Falling Skies Season 3 Episode #07 – The PIckett Line Review

Falling Skies Season 3 Episode #07 – The PIckett Line Review

Falling Skies Season 3 Episode 7

Changes are afoot in Charleston while Tom and the boys delve into a dull side adventure..

What They Say:
The Pickett Line – A family of outlaws intercepts the Masons on their rescue mission while doubts over the construction of an alien weapon ignite a conflict of interests.

The Review:
Content: (please note that content portions of a review may contain spoilers)
With a weak episode that finally dealt with the issue of Hal and what’s going on with him, which was just painfully drawn out, we now have a situation where Tom and his small merry band are going off in search of Anne and the baby themselves. This takes us back to the smaller kind of episode we had in the first season when it was just a few people and everyone was very much in a clique within a larger group which interacted with each other but mostly kept tight. Though the season has done decent when it comes to the larger story elements with Charleston, the Volm and the reconnect with what may be some residual elements of the American government, it’s really falling down again and again with the character stories as they’re so thin and wispy that they fall apart far too easily when dealt with in any detail.

With Tom and his sons on their journey, things aren’t exactly going smoothly as there are plenty of Skitters and Mechs out there roaming around the further they get out into the lands, but as is usual the most dangerous thing are other people. With them on horses and going through the countryside, it doesn’t take long to come into a group of survivors out there that have taken to bandit style existence, which is not a surprise as it’s a decent way to live and procure supplies from those that are weary and just trying to pass through. They make it a bit worse in how they appear by doing it in ski masks, and they’re not exactly interested in the basic ideas of civilization that Tom tries to peddle them, though is heart isn’t quite in it either. But that’s just so he can get things back on his own terms where they have the advantage, which they definitely don’t have at the start.

It is welcome that when they do make their move on the bandits residence that they do it with some amount of skill and ability, taking them down fairly cleanly and without a lot of pain, but with a few problems along the way. There’s some comical aspects to how the bandit family reacts to things, including an incredulous look at Tom when one of them gets shot, but they do manage to keep things pretty focused on what they want so they can get back on the road. While Charleston has had a lot of survivors stream in, we haven’t seen the impact of them and how they’ve survived out in the country until coming there. Getting a look at this family and those around them isn’t all that deep or fascinating, but it’s a nice little change of pace to things overall from what we have seen with those that have been part of larger groups.

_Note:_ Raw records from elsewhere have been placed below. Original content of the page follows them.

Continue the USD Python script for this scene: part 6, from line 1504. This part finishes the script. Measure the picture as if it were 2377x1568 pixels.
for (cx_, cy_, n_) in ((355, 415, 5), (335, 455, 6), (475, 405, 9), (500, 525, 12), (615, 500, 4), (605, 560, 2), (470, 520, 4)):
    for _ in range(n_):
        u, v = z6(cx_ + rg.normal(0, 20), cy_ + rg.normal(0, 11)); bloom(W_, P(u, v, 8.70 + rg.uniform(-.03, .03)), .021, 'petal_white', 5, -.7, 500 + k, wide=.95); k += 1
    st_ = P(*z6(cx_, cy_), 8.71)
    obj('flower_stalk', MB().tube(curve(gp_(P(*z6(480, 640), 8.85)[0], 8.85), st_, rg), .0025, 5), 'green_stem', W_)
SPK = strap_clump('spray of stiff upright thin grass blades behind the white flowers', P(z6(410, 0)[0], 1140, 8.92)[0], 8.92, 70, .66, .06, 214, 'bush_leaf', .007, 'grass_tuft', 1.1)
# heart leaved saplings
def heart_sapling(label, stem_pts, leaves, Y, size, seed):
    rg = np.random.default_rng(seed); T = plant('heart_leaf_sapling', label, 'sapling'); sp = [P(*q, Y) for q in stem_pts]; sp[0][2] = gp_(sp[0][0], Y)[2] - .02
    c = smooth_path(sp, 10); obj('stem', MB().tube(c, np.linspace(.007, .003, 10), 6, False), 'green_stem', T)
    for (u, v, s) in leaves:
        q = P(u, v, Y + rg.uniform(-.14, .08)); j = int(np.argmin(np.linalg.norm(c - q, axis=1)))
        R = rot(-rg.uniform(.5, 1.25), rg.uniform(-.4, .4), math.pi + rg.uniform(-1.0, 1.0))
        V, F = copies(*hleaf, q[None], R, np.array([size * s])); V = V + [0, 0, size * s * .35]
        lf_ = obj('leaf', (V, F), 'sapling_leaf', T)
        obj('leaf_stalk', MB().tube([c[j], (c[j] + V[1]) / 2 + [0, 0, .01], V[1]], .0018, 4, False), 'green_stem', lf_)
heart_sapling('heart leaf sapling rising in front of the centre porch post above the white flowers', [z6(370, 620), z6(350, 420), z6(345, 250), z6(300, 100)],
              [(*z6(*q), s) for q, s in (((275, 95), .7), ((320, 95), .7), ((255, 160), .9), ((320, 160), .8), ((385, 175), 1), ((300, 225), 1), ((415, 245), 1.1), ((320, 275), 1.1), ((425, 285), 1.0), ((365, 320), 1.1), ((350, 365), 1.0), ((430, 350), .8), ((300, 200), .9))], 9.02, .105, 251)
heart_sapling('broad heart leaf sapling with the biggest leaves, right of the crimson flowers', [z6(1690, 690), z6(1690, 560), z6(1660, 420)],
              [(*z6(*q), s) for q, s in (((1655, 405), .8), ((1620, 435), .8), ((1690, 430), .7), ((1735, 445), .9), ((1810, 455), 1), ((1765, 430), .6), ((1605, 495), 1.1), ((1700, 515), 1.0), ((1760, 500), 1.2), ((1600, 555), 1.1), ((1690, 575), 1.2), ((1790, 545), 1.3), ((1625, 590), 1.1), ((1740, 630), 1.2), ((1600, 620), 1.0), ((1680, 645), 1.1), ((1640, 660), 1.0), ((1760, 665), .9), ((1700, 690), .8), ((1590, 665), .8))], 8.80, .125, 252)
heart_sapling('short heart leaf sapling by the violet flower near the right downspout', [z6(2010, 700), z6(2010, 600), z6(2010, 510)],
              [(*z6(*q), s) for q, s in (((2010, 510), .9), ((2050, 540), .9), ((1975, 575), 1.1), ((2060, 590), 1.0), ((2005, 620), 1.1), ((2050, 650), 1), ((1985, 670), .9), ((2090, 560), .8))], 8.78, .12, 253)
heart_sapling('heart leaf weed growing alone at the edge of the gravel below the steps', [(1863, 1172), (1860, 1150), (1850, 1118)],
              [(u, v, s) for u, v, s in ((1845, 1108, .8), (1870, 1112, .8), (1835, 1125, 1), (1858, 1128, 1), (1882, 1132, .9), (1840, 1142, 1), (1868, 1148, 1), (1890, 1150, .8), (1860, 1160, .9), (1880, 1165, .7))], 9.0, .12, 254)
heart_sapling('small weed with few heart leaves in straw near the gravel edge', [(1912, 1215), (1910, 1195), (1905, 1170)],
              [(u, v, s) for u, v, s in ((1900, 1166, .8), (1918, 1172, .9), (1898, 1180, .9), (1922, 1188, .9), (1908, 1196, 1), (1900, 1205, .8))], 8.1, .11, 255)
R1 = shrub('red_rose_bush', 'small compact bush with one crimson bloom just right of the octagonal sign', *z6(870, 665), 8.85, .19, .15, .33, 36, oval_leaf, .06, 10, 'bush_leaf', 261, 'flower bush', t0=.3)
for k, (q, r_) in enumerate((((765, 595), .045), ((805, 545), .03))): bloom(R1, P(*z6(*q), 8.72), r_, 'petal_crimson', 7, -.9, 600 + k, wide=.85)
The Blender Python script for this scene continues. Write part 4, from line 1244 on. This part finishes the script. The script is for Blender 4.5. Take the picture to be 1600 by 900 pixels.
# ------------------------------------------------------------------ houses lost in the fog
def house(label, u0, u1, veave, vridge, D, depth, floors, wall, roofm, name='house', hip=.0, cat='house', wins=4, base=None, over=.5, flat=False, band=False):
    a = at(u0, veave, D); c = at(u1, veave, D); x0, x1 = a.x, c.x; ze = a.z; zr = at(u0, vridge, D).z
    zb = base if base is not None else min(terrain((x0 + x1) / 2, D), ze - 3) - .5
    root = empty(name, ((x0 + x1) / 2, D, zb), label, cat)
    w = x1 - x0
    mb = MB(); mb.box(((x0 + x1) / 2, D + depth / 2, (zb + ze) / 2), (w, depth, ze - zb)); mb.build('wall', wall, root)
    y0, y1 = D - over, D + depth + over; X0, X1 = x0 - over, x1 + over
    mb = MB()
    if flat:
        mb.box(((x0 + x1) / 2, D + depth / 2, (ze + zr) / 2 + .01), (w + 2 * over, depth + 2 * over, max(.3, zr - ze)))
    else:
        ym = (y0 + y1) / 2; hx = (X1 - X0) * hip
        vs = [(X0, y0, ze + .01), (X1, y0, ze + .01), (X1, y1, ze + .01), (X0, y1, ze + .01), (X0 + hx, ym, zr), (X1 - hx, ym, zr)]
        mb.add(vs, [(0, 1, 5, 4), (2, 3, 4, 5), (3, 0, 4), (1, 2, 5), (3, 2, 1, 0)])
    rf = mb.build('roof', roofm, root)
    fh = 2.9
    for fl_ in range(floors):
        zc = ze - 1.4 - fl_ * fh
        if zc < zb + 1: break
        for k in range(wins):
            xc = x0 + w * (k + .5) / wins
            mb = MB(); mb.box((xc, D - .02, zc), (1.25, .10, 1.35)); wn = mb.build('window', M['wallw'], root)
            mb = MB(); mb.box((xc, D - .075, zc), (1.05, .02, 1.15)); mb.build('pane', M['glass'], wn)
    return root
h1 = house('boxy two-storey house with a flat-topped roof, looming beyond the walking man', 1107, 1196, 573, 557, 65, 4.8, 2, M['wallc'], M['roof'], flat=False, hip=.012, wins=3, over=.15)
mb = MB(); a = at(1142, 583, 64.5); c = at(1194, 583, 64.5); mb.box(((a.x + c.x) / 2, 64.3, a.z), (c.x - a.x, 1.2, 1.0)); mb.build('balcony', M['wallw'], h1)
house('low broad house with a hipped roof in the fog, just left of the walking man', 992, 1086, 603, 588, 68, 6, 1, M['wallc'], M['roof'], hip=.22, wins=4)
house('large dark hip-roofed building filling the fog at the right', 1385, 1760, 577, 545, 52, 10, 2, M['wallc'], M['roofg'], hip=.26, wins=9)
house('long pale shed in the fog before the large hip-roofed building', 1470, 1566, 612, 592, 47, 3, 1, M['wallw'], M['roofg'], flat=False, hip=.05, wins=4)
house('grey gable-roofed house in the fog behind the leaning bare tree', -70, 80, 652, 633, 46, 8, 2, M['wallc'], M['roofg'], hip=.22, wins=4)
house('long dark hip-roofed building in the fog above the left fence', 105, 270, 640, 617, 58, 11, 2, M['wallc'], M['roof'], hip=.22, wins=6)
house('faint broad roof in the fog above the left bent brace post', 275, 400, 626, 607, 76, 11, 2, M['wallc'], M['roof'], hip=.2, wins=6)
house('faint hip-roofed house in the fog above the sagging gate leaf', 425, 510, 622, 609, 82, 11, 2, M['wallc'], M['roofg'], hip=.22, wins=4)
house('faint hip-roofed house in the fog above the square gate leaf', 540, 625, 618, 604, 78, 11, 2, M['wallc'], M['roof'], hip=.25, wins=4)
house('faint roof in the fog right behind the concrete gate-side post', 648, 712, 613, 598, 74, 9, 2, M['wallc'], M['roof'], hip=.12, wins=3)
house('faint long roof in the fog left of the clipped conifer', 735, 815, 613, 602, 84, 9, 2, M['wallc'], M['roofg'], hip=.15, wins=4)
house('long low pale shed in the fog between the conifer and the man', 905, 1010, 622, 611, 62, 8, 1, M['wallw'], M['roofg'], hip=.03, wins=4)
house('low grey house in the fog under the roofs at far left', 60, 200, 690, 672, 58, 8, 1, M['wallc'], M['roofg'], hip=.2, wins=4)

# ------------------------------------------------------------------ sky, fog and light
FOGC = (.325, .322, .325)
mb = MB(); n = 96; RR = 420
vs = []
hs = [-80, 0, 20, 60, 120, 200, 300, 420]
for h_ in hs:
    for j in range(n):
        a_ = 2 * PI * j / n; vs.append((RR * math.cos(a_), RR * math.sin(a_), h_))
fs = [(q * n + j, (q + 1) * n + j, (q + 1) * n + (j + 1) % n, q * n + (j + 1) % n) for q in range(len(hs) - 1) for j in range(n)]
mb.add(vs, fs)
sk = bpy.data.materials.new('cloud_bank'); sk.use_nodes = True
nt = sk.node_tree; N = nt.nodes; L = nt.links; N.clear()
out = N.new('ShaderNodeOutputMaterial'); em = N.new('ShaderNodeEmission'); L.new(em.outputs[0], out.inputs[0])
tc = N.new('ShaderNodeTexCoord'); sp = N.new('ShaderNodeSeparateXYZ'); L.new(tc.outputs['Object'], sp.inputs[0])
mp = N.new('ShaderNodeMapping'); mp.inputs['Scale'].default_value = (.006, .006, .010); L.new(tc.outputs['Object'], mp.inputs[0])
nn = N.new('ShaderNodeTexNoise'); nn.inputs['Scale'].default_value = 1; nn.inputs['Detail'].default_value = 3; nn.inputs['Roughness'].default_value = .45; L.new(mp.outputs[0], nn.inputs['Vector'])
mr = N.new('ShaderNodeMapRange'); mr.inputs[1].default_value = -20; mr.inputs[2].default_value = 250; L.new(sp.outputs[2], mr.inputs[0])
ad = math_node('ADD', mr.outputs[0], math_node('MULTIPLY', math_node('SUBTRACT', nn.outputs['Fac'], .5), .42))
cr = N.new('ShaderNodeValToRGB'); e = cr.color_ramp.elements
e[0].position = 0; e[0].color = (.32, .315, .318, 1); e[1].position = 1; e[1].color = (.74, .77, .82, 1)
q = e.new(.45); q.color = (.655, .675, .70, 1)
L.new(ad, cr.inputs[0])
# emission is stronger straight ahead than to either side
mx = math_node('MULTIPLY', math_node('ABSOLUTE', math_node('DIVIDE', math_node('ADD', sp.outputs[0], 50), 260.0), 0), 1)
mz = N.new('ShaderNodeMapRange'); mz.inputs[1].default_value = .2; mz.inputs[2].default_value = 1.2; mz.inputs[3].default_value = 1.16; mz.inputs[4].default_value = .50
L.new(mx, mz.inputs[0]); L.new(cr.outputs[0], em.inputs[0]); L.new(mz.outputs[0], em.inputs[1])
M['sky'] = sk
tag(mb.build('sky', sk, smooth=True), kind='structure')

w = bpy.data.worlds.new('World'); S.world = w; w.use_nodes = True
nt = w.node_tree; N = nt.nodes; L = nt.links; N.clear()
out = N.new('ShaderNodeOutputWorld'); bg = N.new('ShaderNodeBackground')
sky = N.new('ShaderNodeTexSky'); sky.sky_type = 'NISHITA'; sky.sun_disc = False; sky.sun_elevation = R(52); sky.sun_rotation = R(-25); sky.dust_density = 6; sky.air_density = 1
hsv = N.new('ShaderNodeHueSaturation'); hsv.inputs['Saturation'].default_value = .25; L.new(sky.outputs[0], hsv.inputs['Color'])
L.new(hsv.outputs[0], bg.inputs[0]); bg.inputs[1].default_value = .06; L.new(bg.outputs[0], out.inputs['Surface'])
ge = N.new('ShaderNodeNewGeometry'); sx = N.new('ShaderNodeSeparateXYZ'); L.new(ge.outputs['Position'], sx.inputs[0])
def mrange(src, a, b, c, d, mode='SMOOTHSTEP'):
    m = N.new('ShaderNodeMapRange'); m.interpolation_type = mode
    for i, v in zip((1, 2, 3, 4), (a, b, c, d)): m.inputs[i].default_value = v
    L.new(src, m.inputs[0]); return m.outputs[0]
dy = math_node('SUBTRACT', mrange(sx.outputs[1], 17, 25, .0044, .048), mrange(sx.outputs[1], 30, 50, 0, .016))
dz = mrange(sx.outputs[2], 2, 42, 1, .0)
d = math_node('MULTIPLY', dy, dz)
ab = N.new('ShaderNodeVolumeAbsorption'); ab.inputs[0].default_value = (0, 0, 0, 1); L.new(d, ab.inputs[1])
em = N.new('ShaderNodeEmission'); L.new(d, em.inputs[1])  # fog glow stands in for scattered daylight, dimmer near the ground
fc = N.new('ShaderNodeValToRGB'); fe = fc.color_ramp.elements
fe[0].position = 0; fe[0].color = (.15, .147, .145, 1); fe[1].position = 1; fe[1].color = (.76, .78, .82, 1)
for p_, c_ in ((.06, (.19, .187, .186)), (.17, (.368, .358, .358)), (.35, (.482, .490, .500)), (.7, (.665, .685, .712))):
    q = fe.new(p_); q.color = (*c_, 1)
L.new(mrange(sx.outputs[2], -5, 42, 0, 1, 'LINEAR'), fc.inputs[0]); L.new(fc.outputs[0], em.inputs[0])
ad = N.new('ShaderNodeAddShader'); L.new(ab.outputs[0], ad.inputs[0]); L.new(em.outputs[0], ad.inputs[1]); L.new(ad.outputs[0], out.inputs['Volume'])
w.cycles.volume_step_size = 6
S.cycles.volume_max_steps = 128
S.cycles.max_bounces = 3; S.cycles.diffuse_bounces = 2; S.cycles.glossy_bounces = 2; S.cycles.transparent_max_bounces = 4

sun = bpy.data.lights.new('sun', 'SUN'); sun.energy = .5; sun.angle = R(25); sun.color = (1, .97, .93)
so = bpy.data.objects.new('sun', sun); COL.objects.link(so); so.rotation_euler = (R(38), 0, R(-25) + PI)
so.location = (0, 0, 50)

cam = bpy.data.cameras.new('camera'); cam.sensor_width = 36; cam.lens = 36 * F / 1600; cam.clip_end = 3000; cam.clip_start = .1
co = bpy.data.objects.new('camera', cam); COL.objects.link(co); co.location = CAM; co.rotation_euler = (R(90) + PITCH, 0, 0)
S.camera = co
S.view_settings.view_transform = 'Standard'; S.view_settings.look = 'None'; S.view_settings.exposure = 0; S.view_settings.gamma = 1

There’s a lot of back and forth with all of this as the balance of power shifts, and some basic manly man dialogue that goes on about surviving and so forth, but it’s largely just another small character story that feels forced and drawn out amid the larger stories that are going on within this world. Like some of the other stories of this nature, it’s just padding that’s already unnecessary and draws out the story all the more. Subplots like this are the ones that, while they may appeal to sum, just generally annoy me since it only reinforces the bad stereotypes of series like this and doesn’t truly add anything to the larger narrative.

While all of that is going on out in the countryside, some things are afoot in Charleston as well, first with Peralta making some changes to the town that won’t go over well as she’s trying to relocate Pope and his little Pope-town in order to accommodate more of the survivors. But that all gets pushed to the side for awhile as Cochise has returned with the other President, who has managed to survive thanks to Cochise and his particular physiology. While the President has spent time with him and is behind him now in what he’s offering for a weapon, Peralta is in the mindset that they need more answers first before really agreeing to go ahead any further. With Cochise wanting his own goals and agenda to be dealt with as quickly as possible, it does make things a bit more complicated. The tensions among those in the know and what they’re trying to protect is simple but clear.

We get a bunch of silly little dramatic moments as Pope sets into effect a work slow down and some push back against the powers that be, but we also see some smaller reveals to the larger storyline as Cochise and Peralta show the President the device that they’re building. That fills in a few more gaps about what the energy grid the Esphini are creating will be like and the impact it will have on the world once it goes into effect, which had been previously left out since general knowledge would cause quite the panic. But it also sets off some alarms of distrust among others as they realize that the Volm may not be what they seem and it puts Pope into a position where he might be the dark horse hero once again. It’s not a surprising turn of events for Pope, who has largely just be kicking up trouble throughout the season with no real impact, but he’s also looking for a larger role in the world and there’s a chance that he could get it now.

In Summary:
The interesting material for this episode is all in Charleston as we get to see what’s going on with the Volm a bit more, a new change in power with the arrival of the President and even an amusing twist in his own situation, and a growing sense of tension that things just aren’t right. Though it’s spaced out without all that much real tension to it, it’s the small moments and reveals towards the end that makes it interesting to see where it’s going to go or if it’ll just be another feint. When it comes to Tom and his story, the less said the better as it’s just bland material through and through, even up to the end piece that puts him in yet another stupidly bad situation.